## TASK DIRECTIONS:
Please retype the data in full and exactly; the pictures are not part of the copy.

>> start SOURCE MATERIAL

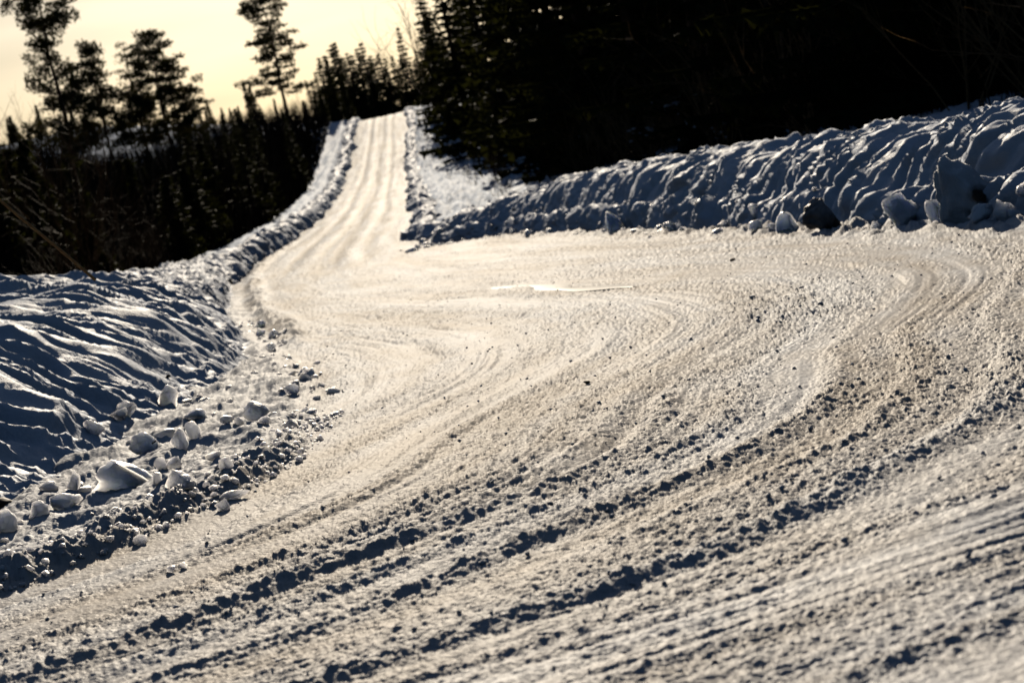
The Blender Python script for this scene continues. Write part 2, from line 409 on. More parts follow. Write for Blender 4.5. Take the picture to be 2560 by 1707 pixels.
# ------------------------------------------------------------------ ploughed snow banks
def bank(name, label, pts, H, W, prof, nt, kds, seed, flute=.09, shear=.5, fl_freq=2.4, lumps=.12, ledge=.03, saw=1.0, fine=1.0, sec=.55, wob=0.0):
    pts = np.array(pts, float)
    d = np.concatenate([[0], np.cumsum(np.hypot(*np.diff(pts, axis=0).T))])
    fx, fy = spline(d, pts[:, 0]), spline(d, pts[:, 1])
    ss = []; s = 0
    while s < d[-1]:
        ss.append(s); s += max(.012, kds * math.hypot(float(fx(s)), float(fy(s))))
    ss = np.array(ss)
    px, py = fx(ss), fy(ss)
    # outward normal from a smoothed tangent
    e = .8
    tx, ty = fx(np.minimum(ss + e, d[-1])) - fx(np.maximum(ss - e, 0)), fy(np.minimum(ss + e, d[-1])) - fy(np.maximum(ss - e, 0))
    l = np.hypot(tx, ty); nx, ny = -ty / l, tx / l
    po, ph = np.array(prof, float).T
    # spread rows along the profile length
    dense = np.linspace(0, po[-1], 400); hh = spline(po, ph)(dense)
    ln = np.concatenate([[0], np.cumsum(np.hypot(np.diff(dense), np.diff(hh) * 1.2))])
    wgt = ln / ln[-1]
    t = np.linspace(0, 1, nt) ** 1.0
    o1 = np.interp(t, wgt, dense); h1 = np.interp(o1, dense, hh)
    S, O = np.meshgrid(ss, o1, indexing='ij')
    HH = np.interp(S, d, H) if np.ndim(H) else H
    WW = np.interp(S, d, W) if np.ndim(W) else W
    HH = HH * (1 + .10 * N[(seed + 1) % 24](S * .35, S * 0 + seed) + .05 * N[seed % 24](S * 1.1, S * 0 + 3.3))
    h = h1[None, :] * HH
    off = O * WW
    slope_h = np.gradient(h1, o1)[None, :]
    nz = 1 / np.sqrt(1 + slope_h ** 2); no = -slope_h * nz      # profile normal: outward back/up
    k = h1[None, :]
    face = sstep(0.02, .25, k) * np.where(O < o1[np.argmax(h1)], 1, sstep(o1[np.argmax(h1)] + .8, o1[np.argmax(h1)], O))
    back = sstep(o1[np.argmax(h1)] - .35, o1[np.argmax(h1)] + .25, O)
    # profile arclength as the slope coordinate
    L = np.interp(O, dense, ln)
    a = S + shear * L * (1 + .5 * N[(seed + 13) % 24](S * .3, L * .2)) + .22 * N[(seed + 2) % 24](S * .9, L * 1.4) + .07 * N[(seed + 14) % 24](S * 3, L * 3)
    flute = flute * np.clip(.9 + .8 * N[(seed + 15) % 24](S * .45 + 5, L * .8), .45, 1.5)
    f1 = ridged(N[(seed + 3) % 24], a * fl_freq, L * .55 + 7)
    f2 = ridged(N[(seed + 4) % 24], a * fl_freq * 2.3 + 40, L * 1.1)
    f3 = N[(seed + 5) % 24](a * fl_freq * 5.5, L * 2.2)
    ph = saw * a * fl_freq * .8 + 1.3 * N[(seed + 18) % 24](S * .5, L * .45) + .55 * N[(seed + 19) % 24](S * 1.5, L * 1.1)
    fr_ = ph - np.floor(ph)
    tooth = np.where(fr_ < .24, sstep(0, .24, fr_), 1 - ((fr_ - .24) / .76) ** 1.0)
    ph2 = saw * a * fl_freq * 2.1 + 1.4 * N[(seed + 20) % 24](S * 1.3, L * .8)
    fr2 = ph2 - np.floor(ph2)
    tooth2 = np.where(fr2 < .2, sstep(0, .2, fr2), 1 - (fr2 - .2) / .8)
    amp = np.clip(.7 + 1.1 * N[(seed + 21) % 24](S * .8, L * .6), .15, 1.5)
    disp = face * flute * (1.25 * amp * (tooth - .5) + sec * (tooth2 - .5) * (1.6 - amp) + .35 * f1 + .2 * f2 + fine * .12 * f3)
    big = fbm(N[(seed + 6) % 24], S * .7, L * .9, 2)
    disp = disp + lumps * big * sstep(0, .2, k)
    led = ridged(N[(seed + 16) % 24], S * 1.3 + 3, L * 3.0 + .8 * S) * ridged(N[(seed + 17) % 24], S * 2.1, L * 2.0)
    disp = disp + ledge * led * face
    # rounded lumps on the shoulder
    lp = np.clip(N[(seed + 7) % 24](S * 2.6, L * 2.8) - .12, 0, 1)
    disp = disp + .12 * lp * back + .03 * fine * np.clip(N[(seed + 8) % 24](S * 6.5, L * 6.5) - .1, 0, 1) * (.5 + back)
    # rubble at the foot
    foot = sstep(.34, .08, k)
    disp = disp + foot * (.07 * np.clip(N[(seed + 9) % 24](S * 4.5, L * 5), 0, 1) + .06 * np.clip(N[(seed + 10) % 24](S * 10, L * 10), 0, 1))
    disp = disp + fine * (.007 * N[(seed + 11) % 24](S * 16, L * 16) + .004 * N[(seed + 12) % 24](S * 34, L * 34))
    oo = off + disp * no
    X = px[:, None] + nx[:, None] * oo; Y = py[:, None] + ny[:, None] * oo
    if wob:
        wv = (wob * N[(seed + 22) % 24](ss * .16, ss * 0 + 1.7) + .5 * wob * N[(seed + 23) % 24](ss * .6, ss * 0 + 4.1))[:, None]
        X = X + nx[:, None] * wv; Y = Y + ny[:, None] * wv
    base = PROF(Y)
    Z = base - .06 + h + disp * nz
    tail = sstep(.86, 1, t)[None, :]
    Z = Z * (1 - tail) + (terrain_z(X, Y, False) - .35) * tail
    Z[:, 0] -= .15
    me = mesh_np(name, np.stack([X, Y, Z], -1).reshape(-1, 3), grid_faces(*X.shape), M_BANK)
    o = obj(name, me)
    return tag(o, label, 'snow bank')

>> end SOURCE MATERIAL

## FINAL RESULT:
The Blender Python script for this scene continues. Write part 2, from line 409 on. More parts follow. Write for Blender 4.5. Take the picture to be 2560 by 1707 pixels.
# ------------------------------------------------------------------ ploughed snow banks
def bank(name, label, pts, H, W, prof, nt, kds, seed, flute=.09, shear=.5, fl_freq=2.4, lumps=.12, ledge=.03, saw=1.0, fine=1.0, sec=.55, wob=0.0):
    pts = np.array(pts, float)
    d = np.concatenate([[0], np.cumsum(np.hypot(*np.diff(pts, axis=0).T))])
    fx, fy = spline(d, pts[:, 0]), spline(d, pts[:, 1])
    ss = []; s = 0
    while s < d[-1]:
        ss.append(s); s += max(.012, kds * math.hypot(float(fx(s)), float(fy(s))))
    ss = np.array(ss)
    px, py = fx(ss), fy(ss)
    # outward normal from a smoothed tangent
    e = .8
    tx, ty = fx(np.minimum(ss + e, d[-1])) - fx(np.maximum(ss - e, 0)), fy(np.minimum(ss + e, d[-1])) - fy(np.maximum(ss - e, 0))
    l = np.hypot(tx, ty); nx, ny = -ty / l, tx / l
    po, ph = np.array(prof, float).T
    # spread rows along the profile length
    dense = np.linspace(0, po[-1], 400); hh = spline(po, ph)(dense)
    ln = np.concatenate([[0], np.cumsum(np.hypot(np.diff(dense), np.diff(hh) * 1.2))])
    wgt = ln / ln[-1]
    t = np.linspace(0, 1, nt) ** 1.0
    o1 = np.interp(t, wgt, dense); h1 = np.interp(o1, dense, hh)
    S, O = np.meshgrid(ss, o1, indexing='ij')
    HH = np.interp(S, d, H) if np.ndim(H) else H
    WW = np.interp(S, d, W) if np.ndim(W) else W
    HH = HH * (1 + .10 * N[(seed + 1) % 24](S * .35, S * 0 + seed) + .05 * N[seed % 24](S * 1.1, S * 0 + 3.3))
    h = h1[None, :] * HH
    off = O * WW
    slope_h = np.gradient(h1, o1)[None, :]
    nz = 1 / np.sqrt(1 + slope_h ** 2); no = -slope_h * nz      # profile normal: outward back/up
    k = h1[None, :]
    face = sstep(0.02, .25, k) * np.where(O < o1[np.argmax(h1)], 1, sstep(o1[np.argmax(h1)] + .8, o1[np.argmax(h1)], O))
    back = sstep(o1[np.argmax(h1)] - .35, o1[np.argmax(h1)] + .25, O)
    # profile arclength as the slope coordinate
    L = np.interp(O, dense, ln)
    a = S + shear * L * (1 + .5 * N[(seed + 13) % 24](S * .3, L * .2)) + .22 * N[(seed + 2) % 24](S * .9, L * 1.4) + .07 * N[(seed + 14) % 24](S * 3, L * 3)
    flute = flute * np.clip(.9 + .8 * N[(seed + 15) % 24](S * .45 + 5, L * .8), .45, 1.5)
    f1 = ridged(N[(seed + 3) % 24], a * fl_freq, L * .55 + 7)
    f2 = ridged(N[(seed + 4) % 24], a * fl_freq * 2.3 + 40, L * 1.1)
    f3 = N[(seed + 5) % 24](a * fl_freq * 5.5, L * 2.2)
    ph = saw * a * fl_freq * .8 + 1.3 * N[(seed + 18) % 24](S * .5, L * .45) + .55 * N[(seed + 19) % 24](S * 1.5, L * 1.1)
    fr_ = ph - np.floor(ph)
    tooth = np.where(fr_ < .24, sstep(0, .24, fr_), 1 - ((fr_ - .24) / .76) ** 1.0)
    ph2 = saw * a * fl_freq * 2.1 + 1.4 * N[(seed + 20) % 24](S * 1.3, L * .8)
    fr2 = ph2 - np.floor(ph2)
    tooth2 = np.where(fr2 < .2, sstep(0, .2, fr2), 1 - (fr2 - .2) / .8)
    amp = np.clip(.7 + 1.1 * N[(seed + 21) % 24](S * .8, L * .6), .15, 1.5)
    disp = face * flute * (1.25 * amp * (tooth - .5) + sec * (tooth2 - .5) * (1.6 - amp) + .35 * f1 + .2 * f2 + fine * .12 * f3)
    big = fbm(N[(seed + 6) % 24], S * .7, L * .9, 2)
    disp = disp + lumps * big * sstep(0, .2, k)
    led = ridged(N[(seed + 16) % 24], S * 1.3 + 3, L * 3.0 + .8 * S) * ridged(N[(seed + 17) % 24], S * 2.1, L * 2.0)
    disp = disp + ledge * led * face
    # rounded lumps on the shoulder
    lp = np.clip(N[(seed + 7) % 24](S * 2.6, L * 2.8) - .12, 0, 1)
    disp = disp + .12 * lp * back + .03 * fine * np.clip(N[(seed + 8) % 24](S * 6.5, L * 6.5) - .1, 0, 1) * (.5 + back)
    # rubble at the foot
    foot = sstep(.34, .08, k)
    disp = disp + foot * (.07 * np.clip(N[(seed + 9) % 24](S * 4.5, L * 5), 0, 1) + .06 * np.clip(N[(seed + 10) % 24](S * 10, L * 10), 0, 1))
    disp = disp + fine * (.007 * N[(seed + 11) % 24](S * 16, L * 16) + .004 * N[(seed + 12) % 24](S * 34, L * 34))
    oo = off + disp * no
    X = px[:, None] + nx[:, None] * oo; Y = py[:, None] + ny[:, None] * oo
    if wob:
        wv = (wob * N[(seed + 22) % 24](ss * .16, ss * 0 + 1.7) + .5 * wob * N[(seed + 23) % 24](ss * .6, ss * 0 + 4.1))[:, None]
        X = X + nx[:, None] * wv; Y = Y + ny[:, None] * wv
    base = PROF(Y)
    Z = base - .06 + h + disp * nz
    tail = sstep(.86, 1, t)[None, :]
    Z = Z * (1 - tail) + (terrain_z(X, Y, False) - .35) * tail
    Z[:, 0] -= .15
    me = mesh_np(name, np.stack([X, Y, Z], -1).reshape(-1, 3), grid_faces(*X.shape), M_BANK)
    o = obj(name, me)
    return tag(o, label, 'snow bank')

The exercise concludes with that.